Before Parking Lines

Have the feeling the 2nd car from the right, is going to be a little upset when it's time to back out. 1-1990 must have squeezed into that parking spot. Even after parking lines, he's probably still parking like that.


The adulation for that Oldsmobile would vanish quickly when one of its pistons blew --- - common problem for the 35s and 36s. Mine failed leaving Jackon Hole, Wyoming in 1948. Had to limp over the mountains and down into Salt Lake City where the second piston failed necessitating an engine tear-down in a parking lot.

No longer there

The buildings have since been torn down. A Doubletree hotel sits in its place. Don't know if the restaurant serves oyster stew or not.

Spotted Car

1-1813 is a 1935 Oldsmobile L-35 touring car as seen here.

Spotted car

1-1813 is a 1935 Oldsmobile top of the line sedan .

Top to Bottom

Sam in 1616 and 1616½ has you covered from one end to the other.

Hurry up!

I don't know what that third car from the left is, with the 1-1813 license plate, but I want it and I want it now. I also want 45 cents worth of oyster stew, with some of them teeny little saltines and some Tabasco.

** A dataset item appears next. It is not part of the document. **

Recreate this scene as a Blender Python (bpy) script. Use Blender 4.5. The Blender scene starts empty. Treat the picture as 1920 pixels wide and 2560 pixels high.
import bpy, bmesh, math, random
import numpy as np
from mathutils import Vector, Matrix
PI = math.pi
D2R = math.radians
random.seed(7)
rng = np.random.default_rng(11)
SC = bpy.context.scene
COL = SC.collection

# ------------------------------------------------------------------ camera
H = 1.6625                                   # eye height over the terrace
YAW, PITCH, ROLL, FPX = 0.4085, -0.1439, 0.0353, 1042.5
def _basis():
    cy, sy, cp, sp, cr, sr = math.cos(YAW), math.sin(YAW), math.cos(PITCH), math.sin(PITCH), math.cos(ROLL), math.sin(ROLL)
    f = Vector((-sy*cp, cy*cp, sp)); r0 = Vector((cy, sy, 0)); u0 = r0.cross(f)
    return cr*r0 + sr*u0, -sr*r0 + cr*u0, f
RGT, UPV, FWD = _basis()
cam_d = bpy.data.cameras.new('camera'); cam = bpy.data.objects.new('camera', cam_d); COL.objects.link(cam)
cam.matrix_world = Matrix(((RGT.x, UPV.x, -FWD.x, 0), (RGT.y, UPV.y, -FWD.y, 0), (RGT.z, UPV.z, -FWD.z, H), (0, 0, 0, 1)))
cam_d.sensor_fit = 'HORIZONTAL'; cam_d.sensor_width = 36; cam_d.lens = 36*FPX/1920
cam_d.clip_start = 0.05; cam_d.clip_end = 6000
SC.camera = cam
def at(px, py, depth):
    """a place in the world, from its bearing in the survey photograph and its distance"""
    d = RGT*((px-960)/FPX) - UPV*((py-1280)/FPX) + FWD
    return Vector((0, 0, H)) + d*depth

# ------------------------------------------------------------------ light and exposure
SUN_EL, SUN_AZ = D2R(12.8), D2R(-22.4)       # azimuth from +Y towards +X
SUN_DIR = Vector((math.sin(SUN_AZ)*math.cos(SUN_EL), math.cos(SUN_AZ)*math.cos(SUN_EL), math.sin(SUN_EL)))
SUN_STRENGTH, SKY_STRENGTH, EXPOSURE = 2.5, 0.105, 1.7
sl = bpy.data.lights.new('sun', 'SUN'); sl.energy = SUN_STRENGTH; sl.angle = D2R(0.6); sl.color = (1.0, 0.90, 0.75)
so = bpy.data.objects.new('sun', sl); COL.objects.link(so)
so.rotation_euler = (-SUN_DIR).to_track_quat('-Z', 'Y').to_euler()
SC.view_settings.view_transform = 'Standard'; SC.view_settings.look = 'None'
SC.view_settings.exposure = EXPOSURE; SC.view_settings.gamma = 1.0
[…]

And make sure that the oysters are the kind that grow in the ocean and not around Omaha, Nebraska, if you please.

Oyster stew!

It's been forty years since I've made oyster stew! I'll bet mine was better, because I used oysters we picked up off the beach, at Dabob Bay, on Washington's Hood Canal the night before, and opened that day. In Nebraska, I'll bet they had to use canned! I'd even settle for canned right now, though!